Cardston has a couple of fair places.
Fort Macleod has a few more.
Cardston has a great carriage museum that is well worth visiting. And Claresholm has a neat little railroad museum that is in an old train station that dates back to the 1930 time period.

Mar 9th, 2002, 08:41 AM
Posts: n/a
Bob. . . Thanks for your wonderful info. I hadn't thought about the time involved in returning the rental, going through customs, etc. We've decided to drive to Calgary the night before so that we can have a relaxing breakfast and make it to the airport in plenty of time!
Mar 9th, 2002, 09:08 AM
Posts: n/a
Bob and I disagree about this route. Hwy 2 is a boring and not very scenic drive. I prefer travelling from Waterton to Hwy 2 and then turning west towards the Crowsnest pass and taking Hwy 22 through Longview. Hwy 22 takes you directly to Hwy 22X right outside of Calgary. From 22X you can drive straight to Deerfoot and from Deerfoot take the McKnight exit. Deerfoot is extremely well marked but very fast traffic and heavy traffic.
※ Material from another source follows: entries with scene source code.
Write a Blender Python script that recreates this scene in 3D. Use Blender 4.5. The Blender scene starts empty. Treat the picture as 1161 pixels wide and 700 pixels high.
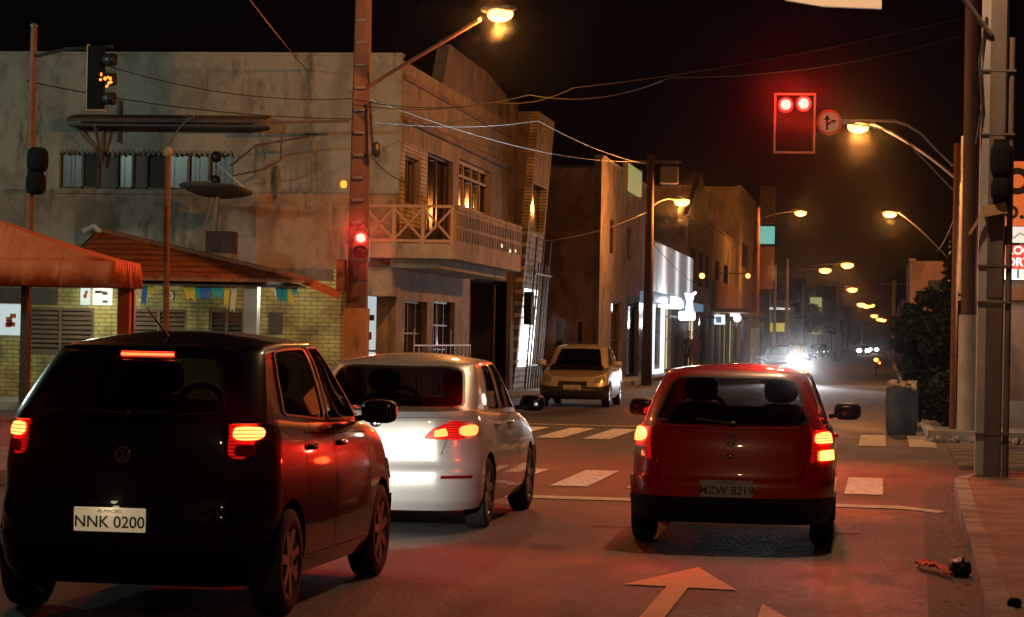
import bpy, bmesh, math, random
from mathutils import Vector, Matrix
from mathutils.geometry import delaunay_2d_cdt
R = math.radians
random.seed(7)
S = bpy.context.scene
C = S.collection

# ------------------------------------------------------------------ camera
F = 2900.0; CH = 1.58
PSI = math.atan(420.2/F); PIT = math.atan(31.6/F); RHO = .02
CM = Matrix.Rotation(PSI, 3, 'Z') @ Matrix.Rotation(math.pi/2+PIT, 3, 'X') @ Matrix.Rotation(RHO, 3, 'Z')
cam = bpy.data.cameras.new('camera'); co = bpy.data.objects.new('camera', cam); C.objects.link(co)
co.matrix_world = Matrix.Translation((0, 0, CH)) @ CM.to_4x4()
cam.sensor_width = 36; cam.lens = F/1161*36; cam.clip_end = 3000; cam.clip_start = .1
S.camera = co

# ------------------------------------------------------------------ night sky, exposure
w = bpy.data.worlds.new('World'); S.world = w; w.use_nodes = True
nt = w.node_tree; bg = nt.nodes['Background']
sky = nt.nodes.new('ShaderNodeTexSky'); sky.sky_type = 'NISHITA'; sky.sun_disc = False
sky.sun_elevation = R(4); sky.sun_rotation = R(200)
tn = nt.nodes.new('ShaderNodeMix'); tn.data_type = 'RGBA'; tn.blend_type = 'MULTIPLY'; tn.inputs[0].default_value = 1; tn.inputs[7].default_value = (1, .52, .75, 1)
nt.links.new(sky.outputs[0], tn.inputs[6]); nt.links.new(tn.outputs[2], bg.inputs[0]); bg.inputs[1].default_value = .0006
vs = S.view_settings; vs.view_transform = 'Standard'; vs.look = 'None'; vs.exposure = .12; vs.gamma = 1
try: vs.use_curve_mapping = False
except Exception: pass
cy = S.cycles
cy.sample_clamp_indirect = 2.0; cy.sample_clamp_direct = 0
cy.max_bounces = 6; cy.transparent_max_bounces = 12; cy.use_denoising = True
cy.caustics_reflective = False; cy.caustics_refractive = False
SOD = (1, .33, .065)
WARM = (1, .56, .29)
LP = {'near': 1250, 'corner': 1150, 'mid': 1000}     # lamp watts

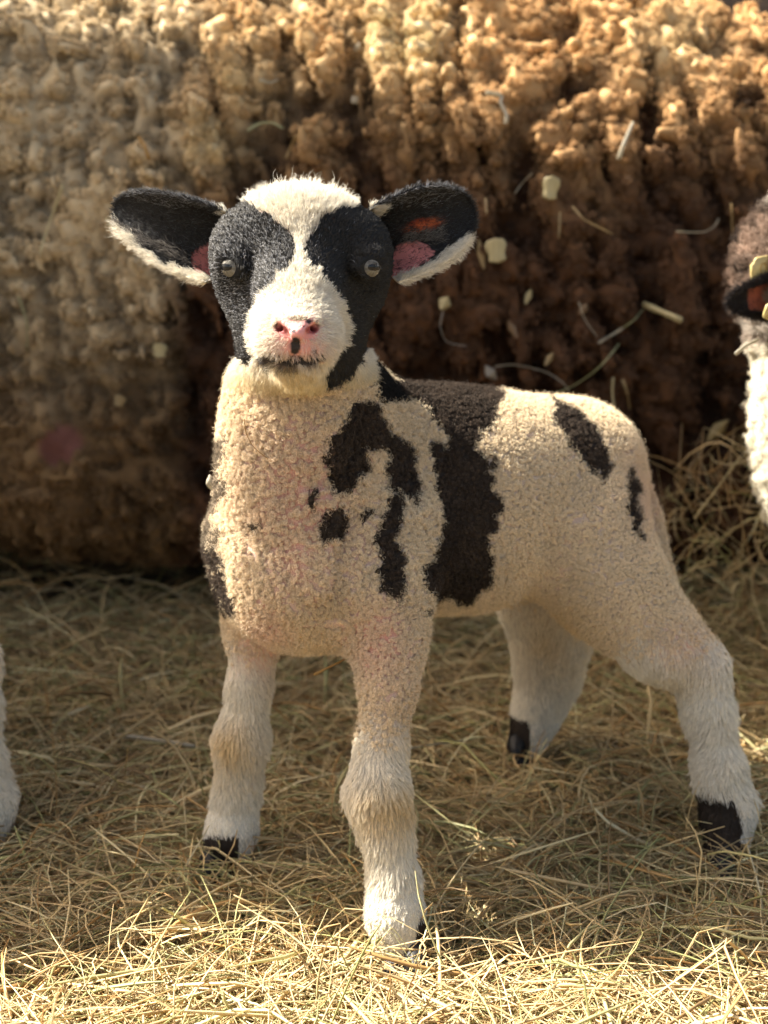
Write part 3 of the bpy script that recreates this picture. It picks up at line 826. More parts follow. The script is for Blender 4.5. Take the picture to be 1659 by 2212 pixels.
def LEGSHORT(r): return r[:, 2] < .055
def make_lamb():
    V, Q = build_lamb()
    earL = ear_mesh(W(490, 535, .895), W(250, 445, .915), .0275, np.array([0.05, 0, 1.]), unit(np.array([0, -1., -.35])), 1.25, .95, roll=.0, tp=(.12, 1.6))
    earR = ear_mesh(W(818, 535, .895), W(1022, 446, .905), .0292, np.array([-.3, 0, 1.]), unit(np.array([0, -1., -.35])), 1.15, .95, roll=.0, tp=(.28, 2.0))
    n0 = len(V); nl = len(earL[0])
    allV = np.concatenate([V, earL[0], earR[0]]); allQ = np.concatenate([Q, earL[1] + n0, earR[1] + n0 + nl])
    N = vnormals(allV, allQ)
    col, dark, pink = lamb_colour(allV, 'skin')
    thin = np.zeros(len(allV))
    px, py, d = proj(allV)
    isear = np.arange(len(allV)) >= n0
    for (a, b, left, dat) in ((n0, n0 + nl, True, earL), (n0 + nl, len(allV), False, earR)):
        w, p = ear_zone(px[a:b], py[a:b], left); inner = dat[4] > .5
        c = np.tile(C_BLACK, (b - a, 1))
        c[w] = C_FURW * .9; c[p & inner] = np.array([.55, .20, .18]) * (1 + .25 * noise(allV[a:b][p & inner] * 250, 9))[:, None]
        col[a:b] = c
        th = np.full(b - a, .02)
        th[p] = .35
        if not left: th[((px[a:b] - 915) / 34) ** 2 + ((py[a:b] - 485) / 14) ** 2 < 1] = .55
        else: th[((px[a:b] - 437) / 25) ** 2 + ((py[a:b] - 560) / 25) ** 2 < 1] = .6
        if not left: c = mix(c, np.tile([.62, .15, .05], (b - a, 1)), np.exp(-((((px[a:b] - 915) / 36) ** 2 + ((py[a:b] - 487 + .22 * (px[a:b] - 915)) / 12) ** 2)) ** 1.5) * inner); col[a:b] = c  # sun glow at the upper fold, painted as orange skin
        thin[a:b] = th
    org = (.08, .98, 0)
    root = empty('lamb', org); tag(root, 'black and white spotted lamb standing in front and facing the camera', 'lamb')
    np_mesh('body', allV, allQ, M_SKIN, root, col=col, extra={'thin': thin}, org=org)
    # ---------------- wool and hair
    toC = unit(np.array([0, 0, CAMZ]) - V)
    Nb = vnormals(V, Q)
    vis = .10 + sstep(-.4, -.05, (Nb * toC).sum(1))
    bx, by, bd = proj(V)
    head = (V[:, 2] > .345) & (V[:, 1] < .95)
    # face fur covers the head down to the jaw line; wool below it
    facem = head & (by < 838 - .0011 * (bx - 640) ** 2) & ~((bx < 500) & (by > 740)) & (bd < .94) 
    bare = (((bx - 641) / 46) ** 2 + ((by - 708) / 22) ** 2 < 1) & (bd < .80) & (by > 690)
    bare |= (((bx - 638) / 14) ** 2 + ((by - 745) / 22) ** 2 < 1) & (bd < .80)
    for ex in (502, 797): bare |= (((bx - ex) / 25) ** 2 + ((by - 576) / 24) ** 2 < 1) & (bd < .87)
    mouthz = (np.abs(by - (777 + 0 * bx)) < 7) & (np.abs(bx - 640) < 62) & (bd < .83)
    bare |= mouthz
    thinf = 1 - .8 * np.exp(-(((bx - 645) / 50) ** 2 + ((by - 750) / 26) ** 2)) * (bd < .81)
    # leg-hair zone
    kneeline = np.where(V[:, 0] > .19, .20, np.where(V[:, 1] > 1.08, .20, .175))
    kneeline = np.where((V[:, 0] < -.04) & (bd > .97), .205, kneeline)
    legf = sstep(.028, -.028, V[:, 2] - kneeline + .012 * noise(V * 60, 5))
    woolm = (~facem) * sstep(-.040, .015, V[:, 2] - kneeline)
    # 1. curly wool
    chestw = np.exp(-(((bx - 660) / 210) ** 2 + ((by - 1120) / 300) ** 2))
    dens = woolm * vis
    P, C, CN, idx, t = knots(V, Q, Nb, 34000, 9, .0016, .0037, .00016, 6, dens * (1 - .58 * chestw), loop=1.2,
                             knot_size_fn=lambda C: 1 + .35 * np.exp(-(((C[:, 0] + .06) / .09) ** 2 + ((C[:, 2] - .32) / .1) ** 2)))
    cc, dk, pk = lamb_colour(C[idx] + rng.normal(size=(len(idx), 3)) * .0011, 'wool')
    cc = cc * rng.uniform(.75, 1.2, (len(idx), 1))
    cc = cc * np.where(dk > .5, rng.uniform(.5, 1.9, len(dk)), 1)[:, None]
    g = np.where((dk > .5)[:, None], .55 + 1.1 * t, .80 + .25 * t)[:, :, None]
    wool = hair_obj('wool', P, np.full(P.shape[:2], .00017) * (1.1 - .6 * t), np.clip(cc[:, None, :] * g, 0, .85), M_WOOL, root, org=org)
    # 2. fuzz standing out of the wool
    r, n = sample(V, Q, Nb, 60000, dens)
    A, B = tangent_frame(n)
    Pf = strokes(r, n, A, rng.uniform(.003, .008, len(r)), 6, rng.uniform(.3, .95, len(r)), curl=.28, curlf=1.2, wob=.3)
    c, _, _ = lamb_colour(r, 'wool'); tt = np.linspace(0, 1, 6)[None, :]
    hair_obj('fuzz', Pf, np.full(Pf.shape[:2], .00012) * (1.1 - .8 * tt), np.clip(np.repeat(c[:, None, :], 6, 1) * 1.1, 0, .85), M_WOOL, root, org=org)
    # 3. leg hair, combed down and a little back
    r, n = sample(V, Q, Nb, 100000, legf * vis)
    down = np.tile([0.05, .05, -1.0], (len(r), 1)) + .55 * np.stack([noise(r * 30, 201), noise(r * 30, 202), noise(r * 30, 203) * .5], 1)
    L = rng.uniform(.006, .012, len(r)) * (1 + .3 * (r[:, 0] > .2)) * (.5 + .5 * sstep(.20, .12, r[:, 2]))
    L = L * np.where(LEGSHORT(r), .45, 1.0)
    Pl = clump(strokes(r, n, down, L, 6, rng.uniform(.0, .26, len(r)), curl=.05, wob=.12), r, 8, .6)
    c, dk, _ = lamb_colour(r, 'fur'); c = c * rng.uniform(.8, 1.15, (len(r), 1))
    hair_obj('leg_hair', Pl, np.full(Pl.shape[:2], .00017) * (1.15 - .85 * tt), np.clip(np.repeat(c[:, None, :], 6, 1) * (.85 + .25 * tt)[:, :, None], 0, .85), M_WOOL, root, org=org)
    # 4. face fur
    r, n = sample(V, Q, Nb, 130000, facem * ~bare * vis * thinf)
    hx, hy, hd_ = proj(r)
    c, dk, _ = lamb_colour(r, 'fur')
    nose = W(641, 690, .77)
    away = unit(r - nose)
    away[:, 1] = np.maximum(away[:, 1], .1)
    chin = sstep(770, 800, hy)
    comb = mix(away, np.tile([0, .1, -1.0], (len(r), 1)), chin)
    comb = comb + .35 * np.stack([noise(r * 55, 211), noise(r * 55, 212), noise(r * 55, 213)], 1)
    ch_ = sstep(775, 815, hy) * (dk < .5)
    c = mix(c, np.tile([.74, .60, .33], (len(c), 1)), ch_ * .7)
    cap = sstep(505, 440, hy + .2 * np.abs(hx - 650)) * (dk < .5)
    muz = np.exp(-(((hx - 645) / 75) ** 2 + ((hy - 700) / 60) ** 2))
    white = (dk < .5)
    L = np.where(white, rng.uniform(.0045, .0085, len(r)), rng.uniform(.0022, .0042, len(r)))
    wisp = rng.random(len(r)) < .05
    L = L * (1 - .70 * muz) * (1 - .35 * cap) + cap * np.where(wisp, rng.uniform(.004, .012, len(r)), rng.uniform(0, .002, len(r))) + chin * rng.uniform(0, .005, len(r))
    lift = np.where(white, rng.uniform(.15, .55, len(r)), rng.uniform(.05, .55, len(r))) + cap * .3
    k = 7
    Pc = strokes(r, n, comb, L, k, np.clip(lift, 0, 1), curl=.10, curlf=.9, wob=.22)
    tt = np.linspace(0, 1, k)[None, :]
    Pc = clump(Pc, r, 8, np.where(white, .50, .70))
    c = c * rng.uniform(.75, 1.15, (len(r), 1))
    # sun sheen over the left brow and cheek, painted as pale guard hairs
    sheen = (dk > .5) & (rng.random(len(r)) < .30 * np.exp(-(((hx - 520) / 120) ** 2 + ((hy - 590) / 130) ** 2)))
    c[sheen] = np.array([.20, .20, .21]) * rng.uniform(.3, 1.6, (sheen.sum(), 1))
    oth = (dk > .5) & ~sheen; c[oth] *= rng.choice([.5, 1, 3.0, 7.0], (oth.sum(), 1), p=[.4, .4, .14, .06])
    hair_obj('face_fur', Pc, np.where(dk > .5, .00019, .00011)[:, None] * np.ones((1, k)) * (1.15 - .85 * tt), np.clip(np.repeat(c[:, None, :], k, 1), 0, .85), M_FUR, root, org=org)
    # 5. ear fur
    eV = allV[n0:]; eQ = allQ[allQ[:, 0] >= n0] - n0; eN = vnormals(eV, eQ)
    inner = np.concatenate([earL[4], earR[4]]); S = np.concatenate([earL[2], earR[2]]); T = np.concatenate([earL[3], earR[3]])
    ex, ey, ed = proj(eV); lf = np.arange(len(eV)) < nl
    w1, p1 = ear_zone(ex, ey, True); w2, p2 = ear_zone(ex, ey, False)
    pinkE = np.where(lf, p1, p2) & (inner > .5)
    glowE = (~lf) & (((ex - 915) / 34) ** 2 + ((ey - 487) / 13) ** 2 < 1) & (inner > .5)
    dens = np.where(pinkE, .16, np.where(glowE, .22, 1.0)) + .5 * (np.abs(T) > .8)
    idxS = np.arange(len(eV))
    r, n = sample(eV, eQ, eN, 42000, dens)
    hx, hy, _ = proj(r); isl = hx < 650
    axs = np.where(isl[:, None], earL[6][None], earR[6][None]); opn = np.where(isl[:, None], earL[5][None], earR[5][None]); up = np.where(isl[:, None], earL[7][None], earR[7][None])
    a, b = ear_zone(*wob(hx, hy, 10, 1.5, 6), True); a2, b2 = ear_zone(*wob(hx, hy, 10, 1.5, 6), False)
    wht = np.where(isl, a, a2)
    mid = np.where(isl[:, None], (earL[0].mean(0))[None], (earR[0].mean(0))[None])
    vert = ((r - mid) * up).sum(1)
    comb = axs * .8 + up * (np.sign(vert) * sstep(.008, .024, np.abs(vert)))[:, None] * .9 + .3 * rng.normal(size=r.shape)
    L = np.where(wht, rng.uniform(.004, .009, len(r)), rng.uniform(.0028, .0065, len(r)))
    streak = (n @ opn.mean(0) > -.2) & (((isl) & (np.abs(hy - (508 + (hx - 290) * .42) - 6 * noise(r * 200, 8)) < 11) & (hx < 430)) | (~isl & (np.abs(hy - (518 - (hx - 890) * .2)) < 14) & (np.abs(hx - 905) < 45))) & (rng.random(len(r)) < .6)
    L = np.where(streak, L * 1.9, L)
    Pe = clump(strokes(r, n, comb, L, k, rng.uniform(.05, .4, len(r)), curl=.10, wob=.2), r, 8, np.where(wht, .45, .3))
    c = np.where(wht[:, None], C_FURW[None], C_BLACK[None] * 1.3 * rng.choice([.6, 1, 4, 12], (len(r), 1), p=[.4, .35, .17, .08])) * rng.uniform(.7, 1.2, (len(r), 1))
    c[streak & ~wht] = np.array([.13, .115, .10]) * rng.uniform(.4, 1.6, ((streak & ~wht).sum(), 1))
    topw = (hy < 450) & (vert > .012) & (rng.random(len(r)) < .25); c[topw & ~wht] = [.22, .22, .23]  # sunlight on the upper rim, painted as pale grey hairs
    hair_obj('ear_fur', Pe, np.full(Pe.shape[:2], .00014) * (1.15 - .85 * tt), np.clip(np.repeat(c[:, None, :], k, 1), 0, .85), M_FUR, root, org=org)
    # ---------------- eyes
    for ex, s in ((502, -1), (797, 1)):
        make_eye(W(ex, 577, .8407), s, root, org)
        m = 26; u = rng.uniform(-1, 1, m)
        rt = np.stack([W(ex + 21 * q, 563 + 9 * q * q, .8335 + .0004 * abs(q)) for q in u])
        dr = np.stack([u * .5 + s * .25, -1 + 0 * u, -.25 + .1 * rng.normal(size=m)], 1)
        t5 = np.linspace(0, 1, 5)[None, :, None]
        Ph = rt[:, None, :] + unit(dr)[:, None, :] * t5 * .005 + np.array([0, 0, -1.0]) * t5 ** 2 * .0025
        hair_obj('eyelash', Ph, np.full((m, 5), .00010) * (1.2 - np.linspace(0, 1, 5)), np.tile(np.array([.02, .018, .016]), (m, 5, 1)), M_FUR, root, org=org)
    # ---------------- hooves
    for (p, q) in (((866, 2040, .884), (876, 2085, .872)), ((486, 1845, 1.02), (470, 1876, 1.01)), ((1568, 1845, 1.02), (1560, 1888, 1.0)), ((1138, 1600, 1.225), (1120, 1622, 1.215))):
        make_hoof(W(*p), W(*q), root, org)
    return root, allV, allQ, (V, Q, Nb)

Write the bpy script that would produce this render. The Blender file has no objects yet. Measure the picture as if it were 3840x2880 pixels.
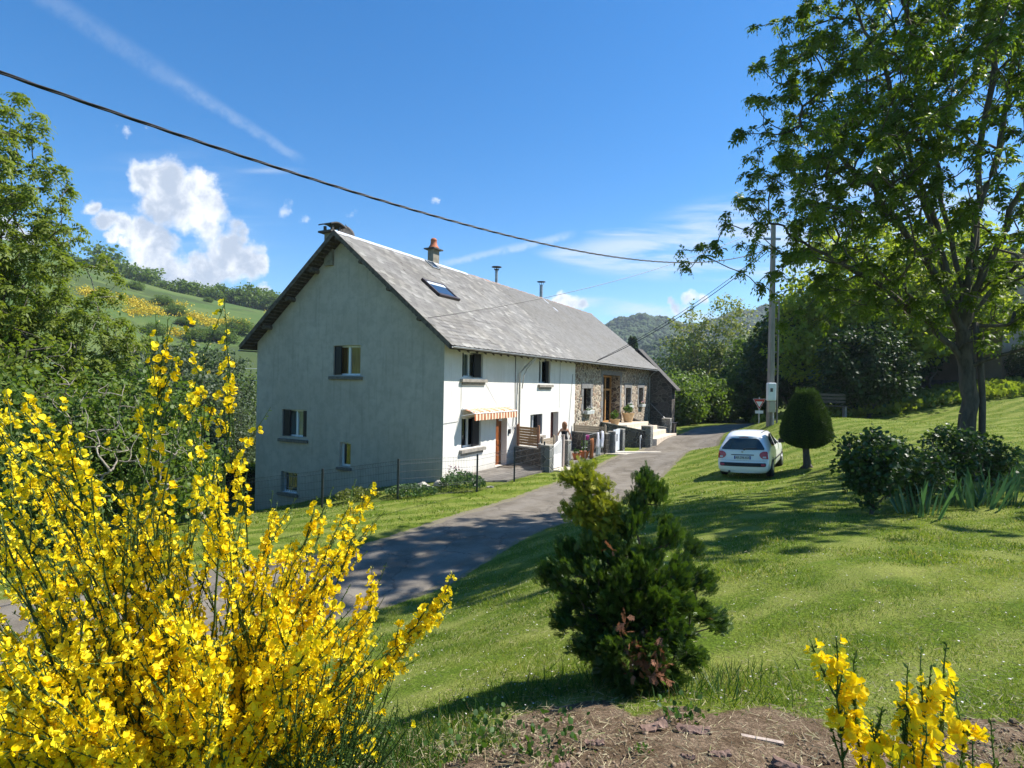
import bpy, bmesh, math, random
import numpy as np
from mathutils import Matrix, Vector, Euler
rad = math.radians
RNG = np.random.default_rng(7)
random.seed(7)
SC = bpy.context.scene
COL = SC.collection
H = 3.6                      # eye height above the road, metres
ROLL = 0.01745
FOC = 2200.0

# ------------------------------------------------------------------ camera
cam_d = bpy.data.cameras.new('camera')
cam_d.sensor_width = 36.0
cam_d.lens = 36.0 * FOC / 3840.0
cam_d.clip_start = 0.05
cam_d.clip_end = 8000
cam = bpy.data.objects.new('camera', cam_d)
COL.objects.link(cam)
cam.matrix_world = Matrix.Translation((0, 0, H)) @ Matrix.Rotation(rad(90), 4, 'X') @ Matrix.Rotation(ROLL, 4, 'Z')
SC.camera = cam
SC.view_settings.view_transform = 'Standard'
SC.view_settings.look = 'None'
SC.view_settings.exposure = 0.93
SC.view_settings.gamma = 1.0

SUN_EL = rad(51)
SUN_AZ = math.atan2(0.98, 0.205)          # clockwise from +Y
SUN_DIR = Vector((math.sin(SUN_AZ) * math.cos(SUN_EL), math.cos(SUN_AZ) * math.cos(SUN_EL), math.sin(SUN_EL)))


def kk(px, py):
    dx = px - 1920.0
    dy = py - 1440.0
    return (dx + ROLL * dy) / FOC, -(dy - ROLL * dx) / FOC


def at(px, py, D):
    """point of the place that the photograph shows at px,py when it stands D metres ahead"""
    a, b = kk(px, py)
    return (a * D, D, H + b * D)


# ------------------------------------------------------------------ world: sky with clouds
class NT:
    def __init__(self, tree):
        self.t = tree
        self.n = tree.nodes
        self.l = tree.links

    def node(self, typ, **kw):
        nd = self.n.new(typ)
        for k_, v in kw.items():
            setattr(nd, k_, v)
        return nd

    def put(self, sock, v):
        if v is None:
            return
        if hasattr(v, 'is_output'):
            self.l.new(v, sock)
        else:
            sock.default_value = v

    def m(self, op, a, b=None, c=None, clamp=False):
        nd = self.node('ShaderNodeMath', operation=op, use_clamp=clamp)
        self.put(nd.inputs[0], a)
        self.put(nd.inputs[1], b)
        self.put(nd.inputs[2], c)
        return nd.outputs[0]

    def vm(self, op, a, b=None, s=None):
        nd = self.node('ShaderNodeVectorMath', operation=op)
        self.put(nd.inputs[0], a)
        self.put(nd.inputs[1], b)
        if s is not None:
            self.put(nd.inputs['Scale'], s)
        return nd.outputs['Value'] if op in ('LENGTH', 'DOT_PRODUCT', 'DISTANCE') else nd.outputs[0]

    def noise(self, vec, scale, detail=4, rough=.55, dist=0.0, out='Fac'):
        nd = self.node('ShaderNodeTexNoise')
        if vec is not None:
            self.l.new(vec, nd.inputs['Vector'])
        nd.inputs['Scale'].default_value = scale
        nd.inputs['Detail'].default_value = detail
        nd.inputs['Roughness'].default_value = rough
        nd.inputs['Distortion'].default_value = dist
        return nd.outputs[out]

    def smooth(self, v, lo, hi, a=0.0, b=1.0):
        nd = self.node('ShaderNodeMapRange', interpolation_type='SMOOTHSTEP')
        self.put(nd.inputs['Value'], v)
        nd.inputs['From Min'].default_value = lo
        nd.inputs['From Max'].default_value = hi
        nd.inputs['To Min'].default_value = a
        nd.inputs['To Max'].default_value = b
        return nd.outputs[0]

    def mix(self, f, a, b, blend='MIX'):
        nd = self.node('ShaderNodeMix', data_type='RGBA', blend_type=blend)
        self.put(nd.inputs[0], f)
        self.put(nd.inputs[6], a)
        self.put(nd.inputs[7], b)
        return nd.outputs[2]

    def ramp(self, v, stops):
        nd = self.node('ShaderNodeValToRGB')
        self.put(nd.inputs[0], v)
        el = nd.color_ramp.elements
        while len(el) < len(stops):
            el.new(0.5)
        for e, (p, c) in zip(el, stops):
            e.position = p
            e.color = (*c, 1) if len(c) == 3 else c
        return nd.outputs[0]


SKY_STR = 0.105
world = bpy.data.worlds.new('World')
SC.world = world
world.use_nodes = True
W = NT(world.node_tree)
W.n.clear()
wout = W.node('ShaderNodeOutputWorld')
bg = W.node('ShaderNodeBackground')
sky = W.node('ShaderNodeTexSky', sky_type='NISHITA', sun_disc=False)
sky.sun_elevation = SUN_EL
sky.sun_rotation = SUN_AZ
sky.altitude = 900
sky.air_density = 1.0
sky.dust_density = 0.3
sky.ozone_density = 3.0
hs = W.node('ShaderNodeHueSaturation')
hs.inputs['Saturation'].default_value = 1.36
hs.inputs['Value'].default_value = 1.0
W.l.new(sky.outputs[0], hs.inputs['Color'])
tc = W.node('ShaderNodeTexCoord')
sx = W.node('ShaderNodeSeparateXYZ')
W.l.new(tc.outputs['Generated'], sx.inputs[0])
yc = W.m('MAXIMUM', sx.outputs[1], 0.05)
U = W.m('DIVIDE', sx.outputs[0], yc)
V = W.m('DIVIDE', sx.outputs[2], yc)
front = W.smooth(sx.outputs[1], 0.05, 0.2)
cmb = W.node('ShaderNodeCombineXYZ')
W.l.new(U, cmb.inputs[0])
W.l.new(V, cmb.inputs[1])
P2 = cmb.outputs[0]
# billow the lookup so the edges of the heaps curl
nz = W.noise(P2, 22, 7, .62, 0, 'Color')
nz2 = W.noise(P2, 7, 3, .5, 0, 'Color')
off = W.vm('SCALE', W.vm('SUBTRACT', nz, (.5, .5, .5)), None, .040)
off2 = W.vm('SCALE', W.vm('SUBTRACT', nz2, (.5, .5, .5)), None, .045)
PQ = W.vm('ADD', W.vm('ADD', P2, off), off2)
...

In fact, I hate driving Deerfoot but if you take McLeod to Memorial and then exit onto Deerfoot, it may be even harder. Memorial and Deerfoot have the most accidents of any intersection in Calgary.

It is a longer drive using 22 to 22X but so much more scenic as you travel along the Porcupine Hills on one side and the foothills of the Rockies on the other. Not to far out of your way, you may want to visit the Frank Slide. It is only about 10 or 15 kms. past the exit to 22 and well worth your time.

On the other hand, if you chose the direct route via Hwy 2, you can visit the world renowned "Head Smashed In Buffalo Jump" outside of Fort Macleod.
Mar 9th, 2002, 10:44 AM
Bob Brown
Posts: n/a
Route 22 is fine, as I have described to several Canadian division posters who had time for the scenic route.
But, if someone is leaving Glacier NP in the morning to make a 2:45 PM flight out of Calgary, they hardly have time for detouring by Frank Slide.

In fact, I will be taking that route myself in July. It is a toss up between the paved route and the forest road, which is even more scenic.

Anne, when you drive from Banff to Glacier NP, you should consider taking route 40 south from its junction with the Trans Canada a few K east of Canmore to where it changes route numbers and leads into the town of Longview. There you pick up route 22 and continue south toward Pincher Creek. From Pincher Creek, you continue past Waterton Park to Glacier, crossing the border at the Port of Chief Mountain.

Route 40 leads past the entrance to Peter Lougheed Provincial Park, which is highly scenic. South of Peter Lougheed Route 40 reaches an elevation of about 7200 feet which makes it one of the highest roads in Alberta.